Castagnoli and Selby outlined these first steps in understanding the privilege issue:

  • Assume You Will Lose Privilege: While they will fight for the privilege, organizations should assume they will lose those legal battles. Doing so will help control what information is in critical documents. Facts rarely enjoy privilege, so keep reports fact-based, excluding any reasoning or speculation based on inconclusive evidence. Conclusions based on opinions and theories should never find their way into incident reports that may end up as evidence in legal proceedings.

  • Follow the Akin Gump Checklist: Akin Gump, a law firm specializing in cyberlaw, created a checklist for conducting an IR in a fashion that maximizes the chances for maintaining the privilege and avoiding disclosure. The list focuses on how an organization chooses incident response vendors, who hires them, how they conduct the investigation, and what documents they create. 

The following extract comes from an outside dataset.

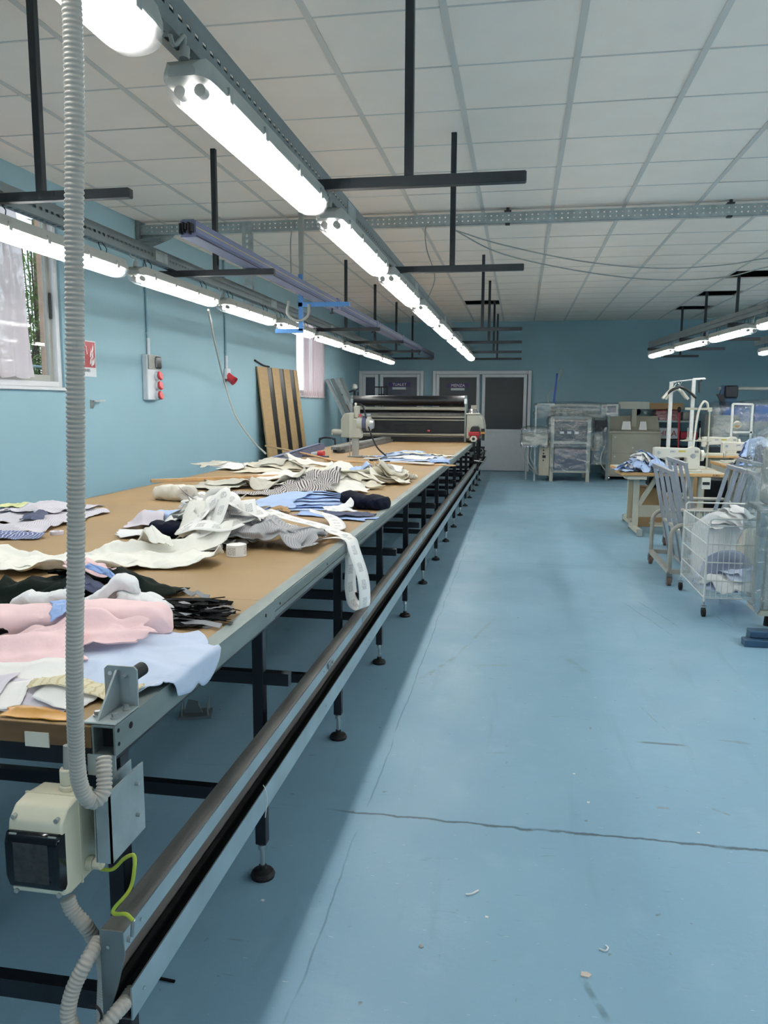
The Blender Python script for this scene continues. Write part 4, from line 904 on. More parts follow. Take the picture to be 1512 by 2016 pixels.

  • Look at the Existing Case Law: Several recent cases are worth examining. Selby said that the decision in the Capital One case “lays out a roadmap of how courts are going to look at these issues and the pitfalls to avoid.” Castagnoli also said that Guo Wengui v. Clark Hill, PLC could provide valuable guidance.

Structure and Vendor Relationships

The combination of the Akin Gump Checklist and these court cases provide the best guidance for enterprises, at least for now. We won’t go into all of the gory details here, but Castagnoli and Selby did make these essential points:

  • Hire Outside IR Counsel: Internal security teams should follow their normal incident response processes, creating a report detailing what happened and what data the attack may have disclosed. The organization should also consider retaining a separate outside counsel specifically for the incident. That law firm may hire an independent incident response vendor that focuses on the root cause analysis. It may be possible to forgo a written root cause analysis entirely. But in cases where a written root cause analysis is necessary, following the Akin Gump guidelines increases the likelihood that a court of law may deem the incident report privileged. 

  • Hire a Different IR Vendor for Root Cause Analysis: Most organizations have preferred vendors that are familiar with their environments, which can make IR more efficient. But in the eyes of the courts, it’s a tricky transition for vendors that companies use for “business purposes” to those they engage “in anticipation of litigation.” Using existing vendors and relying on pre-existing agreements and statements of work may substantially decrease the likelihood that a court will find an incident report created by that vendor privileged. Having dedicated outside counsel hire a different vendor (or have one on retainer) may increase the chances of maintaining privilege.

  • Review Agreements with Existing Security Vendors: Courts may view incident reports created under pre-existing statements of work and retainers as “business-related” work, not “attorney work product” prepared in anticipation of litigation. Carving out such language from existing vendor agreements can help.

  • Understand the Control Group: A control group is a tiny group of individuals who can communicate and share documents under attorney-client privilege. Castagnoli said CISOs “shouldn’t take it personally” if they’re excluded from this group, as it’s focused on potential litigation.

  • Limit the distribution of the IR report: In the Capital One Case, the court focused on the fact that people distributed the incident report widely, both inside and outside of the company. The wide distribution caused the court to question whether the company prepared the report in anticipation of litigation or for more general business purposes. 

Conclusion

Controlling the flow of information and properly structuring vendor relationships are essential elements of managing additional legal risk during an incident response. While we’ve provided a basic outline for approaching the problem, enterprises should work closely with legal counsel and their cyber insurance carrier to address the issue.